> _INSTRUCTION_: Count lines, not occurrences: give the number of lines holding the word "scene", and nothing besides.

+ + + + + + +

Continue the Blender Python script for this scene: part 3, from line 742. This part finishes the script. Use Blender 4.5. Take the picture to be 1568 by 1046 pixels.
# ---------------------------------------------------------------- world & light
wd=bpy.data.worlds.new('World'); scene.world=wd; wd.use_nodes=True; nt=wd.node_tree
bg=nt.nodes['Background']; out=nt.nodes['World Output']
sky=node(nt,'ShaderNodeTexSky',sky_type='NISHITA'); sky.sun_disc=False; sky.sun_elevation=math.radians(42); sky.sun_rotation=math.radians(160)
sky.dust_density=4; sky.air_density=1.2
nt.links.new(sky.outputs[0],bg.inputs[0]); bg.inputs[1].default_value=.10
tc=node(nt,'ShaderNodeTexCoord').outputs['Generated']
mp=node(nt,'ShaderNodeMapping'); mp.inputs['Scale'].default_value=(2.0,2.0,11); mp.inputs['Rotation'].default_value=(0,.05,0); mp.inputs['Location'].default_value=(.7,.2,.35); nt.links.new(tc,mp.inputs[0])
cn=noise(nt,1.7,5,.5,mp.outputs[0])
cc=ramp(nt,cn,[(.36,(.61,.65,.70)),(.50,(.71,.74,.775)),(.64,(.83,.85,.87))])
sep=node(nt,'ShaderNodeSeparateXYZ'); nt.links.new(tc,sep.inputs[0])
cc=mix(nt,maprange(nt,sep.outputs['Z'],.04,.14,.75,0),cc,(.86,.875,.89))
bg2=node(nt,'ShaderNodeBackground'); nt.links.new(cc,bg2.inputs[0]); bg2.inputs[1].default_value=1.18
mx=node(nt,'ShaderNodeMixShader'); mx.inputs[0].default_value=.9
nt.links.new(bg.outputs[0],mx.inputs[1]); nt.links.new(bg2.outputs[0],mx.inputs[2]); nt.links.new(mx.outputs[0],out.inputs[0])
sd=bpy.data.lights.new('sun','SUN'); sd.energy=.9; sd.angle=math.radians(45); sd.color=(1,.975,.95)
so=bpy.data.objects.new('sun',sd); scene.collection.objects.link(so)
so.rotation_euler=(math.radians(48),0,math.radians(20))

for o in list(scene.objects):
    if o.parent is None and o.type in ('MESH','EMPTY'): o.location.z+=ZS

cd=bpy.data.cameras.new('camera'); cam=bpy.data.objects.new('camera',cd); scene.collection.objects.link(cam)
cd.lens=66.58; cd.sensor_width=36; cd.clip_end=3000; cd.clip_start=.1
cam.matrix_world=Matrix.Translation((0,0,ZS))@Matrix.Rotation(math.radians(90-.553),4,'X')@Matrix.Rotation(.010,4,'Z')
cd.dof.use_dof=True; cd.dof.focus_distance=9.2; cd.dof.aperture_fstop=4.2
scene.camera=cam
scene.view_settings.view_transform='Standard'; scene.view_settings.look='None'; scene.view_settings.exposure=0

+ + + + + + +

> _CORRECT ANSWER_: 7